January 13th – 19th: Cut Off Low and Surface Hoar Formation under Brief High Pressure

CBAC2016 - 17 Weekly Snowpack Summaries, Weekly Snowpack Summaries

By Arden Feldman            CBAC Intern

The same cut off low from January 12th continued to impact Colorado until the 16th. It slowly meandered from Baja to the Arizona/Mexico Border and finally on to Texas while spinning multiple ripples of moisture into our area with increasingly less favorable atmospheric flow directions. This kept light snow showers and cloud cover over Crested Butte until the 16th. Schofield received .5” of SWE on the 13th and .4” of SWE on the 14th. CBMR reported 3” of new snow on the morning of the 14th, another 3” on the 15th, and 1” on the 16th.

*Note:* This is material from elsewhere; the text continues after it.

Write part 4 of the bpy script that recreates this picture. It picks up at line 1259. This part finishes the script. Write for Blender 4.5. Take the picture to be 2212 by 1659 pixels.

1/13/17 – Satellite image showing the cut off low near Baja sending moisture into Colorado.

 

The weak trough slowly slid its way far enough east to allow for high pressure to build over Colorado on the 16th. The high pressure lasted through the end of the week, allowing for the first major break in storminess in over two weeks. A pleasant reminder that the sun does in fact still exist! Although the sun was out at high elevations, impressive inversions created spectacular valley fog unusual for our area. Clear, calm nights allowed for widespread surface hoar growth. At the end of the week, on the evening of the 19th, snow began to fall again, burying the surface hoar and making it our next problematic persistent weak layer.

1/16/17 – Unusual valley fog below Mount Crested Butte.

 

1/19/17 – Surface hoar sitting on top of a soft crust on a southwest aspect.

 

Last week’s historic storm left us with dense slabs, generally 3-5 feet thick, plastered across all aspects. These slabs are sitting on persistent weak layers at the storm interface and down near the ground. Clearing skies over the week finally gave views of avalanches that occurred during the storm cycle. Several large, natural deep slab avalanches, up to size D4, were observed. With the calm weather, avalanche instabilities slowly stabilized over the week. The deep persistent slab problem lurking in our snowpack was the main avalanche concern with storm slabs coming off the problem list by the 15th. The deep slab problem was slowly healing and represented a low likelihood but very high consequence event. No deep slab avalanches were reported occurring in our zone over the week but one deep slab did run naturally in the neighboring Aspen zone on the 17th.

1/13/17 – CBAC Snodgrass Snow Study Plot profile showing the thick slab formed during the historic storm that is sitting upon healing weak layers.

 

1/16/17 – Extent of debris pile of D4 avalanche on northwest aspect of Scarp Ridge that destroyed mature timber.

 

1/16/17 – Partially filled in crown of D2.5 avalanche on an east aspect of Mt. Emmons.

 

1/17/17 – Crown of deep slab avalanche on northeast aspect of Cascade Peak.

 

1/17/17 – D3 deep slab avalanche that ran naturally on the 17th in the neighboring Aspen zone.